@pro@thendrix Around that time Ubuntu had a fork for multimedia production that utilized the soft realtime kernel patches. I experimented with the Linux realtime kernel patches (usually getting rid of deadlocks) and for whatever reason they frequently caused breaks in userland applications.
@sun@thendrix Red Hat looked at RT kernel for RHEL some 20 years ago. Tim Burke was supposed to lead it. But it gradually petered out as all such initiatives. They are working on "automotive RHEL" now and it's also not going far, I'm pretty sure. It's like Windows CE.
@sun@thendrix One of the odd things many apps expect is for the child to run first out of fork().
It always annoyed me from the standpoint of a mini-micro-unix emulation on something like 8080. Because of that nonsense you must have to have 2 processes runnable, because the parent will need to reach wait() eventually. It's not a problem on a normal computer, because you just COW everything anyway. Your fork() is actually clone() with parameters. Just a few more page faults. On the original PDP-11, fork() was a swap and un-swap, so the disk's DMA did the job of memcpy(), so that's the historic reason why.
How apps sense which one runs first is by racing it with writing into signalling pipes. Which is just stupid and bugs, bugs all around.

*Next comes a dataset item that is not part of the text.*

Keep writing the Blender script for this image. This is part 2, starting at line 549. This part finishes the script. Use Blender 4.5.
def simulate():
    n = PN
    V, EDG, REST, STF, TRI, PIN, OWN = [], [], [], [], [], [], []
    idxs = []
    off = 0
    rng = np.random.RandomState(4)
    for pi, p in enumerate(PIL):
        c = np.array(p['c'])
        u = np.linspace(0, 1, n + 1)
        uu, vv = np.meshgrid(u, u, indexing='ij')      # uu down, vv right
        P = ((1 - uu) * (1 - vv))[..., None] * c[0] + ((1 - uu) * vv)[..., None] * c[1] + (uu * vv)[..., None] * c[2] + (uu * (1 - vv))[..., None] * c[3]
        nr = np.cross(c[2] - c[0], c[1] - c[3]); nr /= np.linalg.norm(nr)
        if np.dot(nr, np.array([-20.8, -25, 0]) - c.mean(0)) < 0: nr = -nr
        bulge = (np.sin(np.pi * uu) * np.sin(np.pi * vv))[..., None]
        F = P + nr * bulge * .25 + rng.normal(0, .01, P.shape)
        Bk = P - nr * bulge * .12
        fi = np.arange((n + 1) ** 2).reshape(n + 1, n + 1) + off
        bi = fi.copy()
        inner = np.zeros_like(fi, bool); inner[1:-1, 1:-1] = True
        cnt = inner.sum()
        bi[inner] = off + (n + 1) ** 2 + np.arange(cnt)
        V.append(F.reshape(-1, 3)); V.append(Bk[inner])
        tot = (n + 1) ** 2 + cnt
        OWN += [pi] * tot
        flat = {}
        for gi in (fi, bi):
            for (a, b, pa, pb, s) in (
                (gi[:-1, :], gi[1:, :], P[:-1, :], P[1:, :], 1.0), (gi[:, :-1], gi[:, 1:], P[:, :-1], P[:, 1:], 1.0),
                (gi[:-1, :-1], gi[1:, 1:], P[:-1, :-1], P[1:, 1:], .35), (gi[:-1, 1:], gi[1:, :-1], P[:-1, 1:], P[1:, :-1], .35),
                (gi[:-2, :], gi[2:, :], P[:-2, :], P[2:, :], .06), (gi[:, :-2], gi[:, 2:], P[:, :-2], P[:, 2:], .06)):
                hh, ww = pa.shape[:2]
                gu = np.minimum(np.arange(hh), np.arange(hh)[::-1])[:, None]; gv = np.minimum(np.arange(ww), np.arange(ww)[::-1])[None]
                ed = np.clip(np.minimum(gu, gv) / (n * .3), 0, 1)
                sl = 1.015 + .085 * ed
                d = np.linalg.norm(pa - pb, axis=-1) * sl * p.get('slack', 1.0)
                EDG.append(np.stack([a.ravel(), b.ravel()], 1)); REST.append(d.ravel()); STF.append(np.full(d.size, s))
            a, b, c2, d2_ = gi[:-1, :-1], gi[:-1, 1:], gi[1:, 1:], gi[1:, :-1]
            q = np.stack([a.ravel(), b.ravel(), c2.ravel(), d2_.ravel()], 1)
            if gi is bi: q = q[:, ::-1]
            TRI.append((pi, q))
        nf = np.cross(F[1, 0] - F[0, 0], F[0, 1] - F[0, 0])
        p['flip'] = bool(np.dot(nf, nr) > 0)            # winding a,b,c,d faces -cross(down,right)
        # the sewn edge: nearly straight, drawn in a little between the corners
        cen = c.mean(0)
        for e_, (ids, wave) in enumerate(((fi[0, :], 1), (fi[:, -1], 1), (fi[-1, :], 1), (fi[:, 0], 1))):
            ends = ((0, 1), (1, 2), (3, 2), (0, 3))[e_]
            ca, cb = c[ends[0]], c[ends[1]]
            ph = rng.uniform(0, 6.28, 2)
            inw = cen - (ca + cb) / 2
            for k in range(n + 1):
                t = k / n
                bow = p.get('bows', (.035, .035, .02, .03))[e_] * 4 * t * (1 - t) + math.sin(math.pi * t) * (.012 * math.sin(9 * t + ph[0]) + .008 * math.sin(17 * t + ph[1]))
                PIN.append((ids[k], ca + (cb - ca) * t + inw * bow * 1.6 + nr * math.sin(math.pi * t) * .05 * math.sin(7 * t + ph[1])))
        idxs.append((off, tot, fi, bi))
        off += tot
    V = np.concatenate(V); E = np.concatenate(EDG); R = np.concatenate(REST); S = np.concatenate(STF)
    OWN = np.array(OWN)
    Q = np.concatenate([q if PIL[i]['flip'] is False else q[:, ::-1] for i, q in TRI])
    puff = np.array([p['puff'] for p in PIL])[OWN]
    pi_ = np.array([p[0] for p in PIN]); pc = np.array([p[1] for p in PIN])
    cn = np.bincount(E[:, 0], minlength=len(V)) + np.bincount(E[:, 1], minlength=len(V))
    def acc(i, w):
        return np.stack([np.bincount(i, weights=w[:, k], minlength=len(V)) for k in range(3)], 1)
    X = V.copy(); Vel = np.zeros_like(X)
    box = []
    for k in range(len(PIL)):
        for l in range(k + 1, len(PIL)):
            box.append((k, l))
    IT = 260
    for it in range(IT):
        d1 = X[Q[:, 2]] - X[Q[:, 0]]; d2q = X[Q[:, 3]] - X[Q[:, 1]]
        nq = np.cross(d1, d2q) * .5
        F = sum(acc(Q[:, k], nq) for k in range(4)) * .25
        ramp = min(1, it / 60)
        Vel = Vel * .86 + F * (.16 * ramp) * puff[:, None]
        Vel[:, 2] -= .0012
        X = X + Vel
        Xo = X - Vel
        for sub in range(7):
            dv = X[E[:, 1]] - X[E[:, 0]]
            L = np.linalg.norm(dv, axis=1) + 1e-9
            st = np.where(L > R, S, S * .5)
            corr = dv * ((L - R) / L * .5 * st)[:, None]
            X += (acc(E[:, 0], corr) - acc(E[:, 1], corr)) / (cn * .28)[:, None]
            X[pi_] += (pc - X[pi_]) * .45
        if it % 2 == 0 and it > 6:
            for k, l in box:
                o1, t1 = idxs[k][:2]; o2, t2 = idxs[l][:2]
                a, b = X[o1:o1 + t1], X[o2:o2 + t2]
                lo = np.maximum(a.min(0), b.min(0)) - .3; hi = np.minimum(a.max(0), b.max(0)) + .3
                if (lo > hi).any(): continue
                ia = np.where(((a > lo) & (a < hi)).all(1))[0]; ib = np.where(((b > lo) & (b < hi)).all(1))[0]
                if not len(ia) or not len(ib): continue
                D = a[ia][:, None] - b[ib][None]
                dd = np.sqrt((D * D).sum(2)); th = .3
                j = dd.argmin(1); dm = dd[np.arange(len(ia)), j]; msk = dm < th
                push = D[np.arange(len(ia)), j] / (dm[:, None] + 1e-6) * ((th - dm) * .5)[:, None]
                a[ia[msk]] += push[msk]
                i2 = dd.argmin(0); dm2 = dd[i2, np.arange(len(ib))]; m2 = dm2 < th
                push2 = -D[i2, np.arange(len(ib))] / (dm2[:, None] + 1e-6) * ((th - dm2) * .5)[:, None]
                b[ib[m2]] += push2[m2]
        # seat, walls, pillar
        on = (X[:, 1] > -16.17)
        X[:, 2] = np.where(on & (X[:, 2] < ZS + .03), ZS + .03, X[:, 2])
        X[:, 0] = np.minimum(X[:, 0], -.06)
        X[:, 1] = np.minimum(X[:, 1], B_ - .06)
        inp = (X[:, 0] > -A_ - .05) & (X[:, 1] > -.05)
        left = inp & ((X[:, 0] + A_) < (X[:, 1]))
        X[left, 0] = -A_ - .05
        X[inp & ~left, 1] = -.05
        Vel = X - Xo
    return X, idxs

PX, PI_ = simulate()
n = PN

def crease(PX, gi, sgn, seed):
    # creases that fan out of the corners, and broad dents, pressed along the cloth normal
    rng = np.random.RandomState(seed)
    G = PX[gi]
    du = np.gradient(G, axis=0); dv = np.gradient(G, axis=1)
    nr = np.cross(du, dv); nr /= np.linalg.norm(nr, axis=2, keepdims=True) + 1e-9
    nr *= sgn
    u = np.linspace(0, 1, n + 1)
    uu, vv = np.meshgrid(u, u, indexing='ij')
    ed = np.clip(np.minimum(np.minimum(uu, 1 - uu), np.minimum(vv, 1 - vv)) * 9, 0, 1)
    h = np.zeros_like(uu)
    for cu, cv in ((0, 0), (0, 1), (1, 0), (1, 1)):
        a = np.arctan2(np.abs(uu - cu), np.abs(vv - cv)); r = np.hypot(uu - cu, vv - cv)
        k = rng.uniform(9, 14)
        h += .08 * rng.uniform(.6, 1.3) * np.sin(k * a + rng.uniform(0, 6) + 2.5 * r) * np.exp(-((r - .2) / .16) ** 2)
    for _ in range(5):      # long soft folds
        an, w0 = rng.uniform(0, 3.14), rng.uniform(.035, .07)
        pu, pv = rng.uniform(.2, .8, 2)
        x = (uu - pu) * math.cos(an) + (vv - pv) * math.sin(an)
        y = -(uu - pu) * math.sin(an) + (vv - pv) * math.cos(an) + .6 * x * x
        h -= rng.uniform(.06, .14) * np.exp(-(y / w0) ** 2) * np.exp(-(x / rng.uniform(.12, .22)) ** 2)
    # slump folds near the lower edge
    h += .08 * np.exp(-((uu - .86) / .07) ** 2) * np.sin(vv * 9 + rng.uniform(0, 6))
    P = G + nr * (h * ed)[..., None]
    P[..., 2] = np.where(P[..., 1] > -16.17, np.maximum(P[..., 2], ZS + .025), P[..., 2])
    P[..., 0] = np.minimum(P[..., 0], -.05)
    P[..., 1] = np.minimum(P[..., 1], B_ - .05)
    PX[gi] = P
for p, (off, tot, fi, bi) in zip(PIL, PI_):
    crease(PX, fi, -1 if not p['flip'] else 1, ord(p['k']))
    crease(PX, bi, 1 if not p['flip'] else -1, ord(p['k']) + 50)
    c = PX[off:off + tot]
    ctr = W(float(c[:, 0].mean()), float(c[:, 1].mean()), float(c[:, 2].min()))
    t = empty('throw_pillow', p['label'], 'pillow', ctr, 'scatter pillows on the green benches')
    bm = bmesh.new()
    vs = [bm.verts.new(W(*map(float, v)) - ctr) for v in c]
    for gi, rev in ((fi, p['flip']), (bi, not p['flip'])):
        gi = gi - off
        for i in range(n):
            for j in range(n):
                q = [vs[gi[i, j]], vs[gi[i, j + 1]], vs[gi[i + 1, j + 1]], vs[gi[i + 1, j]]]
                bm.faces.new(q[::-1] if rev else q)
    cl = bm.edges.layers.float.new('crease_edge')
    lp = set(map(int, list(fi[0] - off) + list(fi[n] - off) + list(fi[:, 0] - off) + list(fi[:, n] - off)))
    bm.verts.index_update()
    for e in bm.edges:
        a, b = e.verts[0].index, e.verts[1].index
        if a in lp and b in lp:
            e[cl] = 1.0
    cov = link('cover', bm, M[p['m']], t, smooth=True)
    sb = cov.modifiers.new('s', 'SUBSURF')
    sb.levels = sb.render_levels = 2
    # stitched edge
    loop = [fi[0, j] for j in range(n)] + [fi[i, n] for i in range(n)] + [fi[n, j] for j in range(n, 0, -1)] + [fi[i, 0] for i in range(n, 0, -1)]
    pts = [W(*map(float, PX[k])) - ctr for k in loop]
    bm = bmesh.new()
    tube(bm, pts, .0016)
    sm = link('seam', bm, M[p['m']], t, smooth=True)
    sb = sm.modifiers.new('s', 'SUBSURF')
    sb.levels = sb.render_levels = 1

> It was back in February though that Intel acquired Linutronix and stated getting the PREEMPT_RT support upstreamed would still be among the goals for the Intel-owned firm. Thanks to the resources afforded by Intel, it looks like indeed that will soon be a reality.
haha okay well maybe not since Intel is losing their asses
@sun@pro@thendrix They've literally spent the last 20 years working on the realtime Linux patches and they're getting very close to being upstreamed. I believe the last problems they're dealing with have to do with kernel logging which is a blocking operation
edit: found the remaining things
> There are various patches around printk, a number of Intel i915 DRM patches, lazy preemption, various ARM and PowerPC changes, and also the actual bits for being able to enable the real-time kernel builds (setting ARCH_SUPPORTS_RT).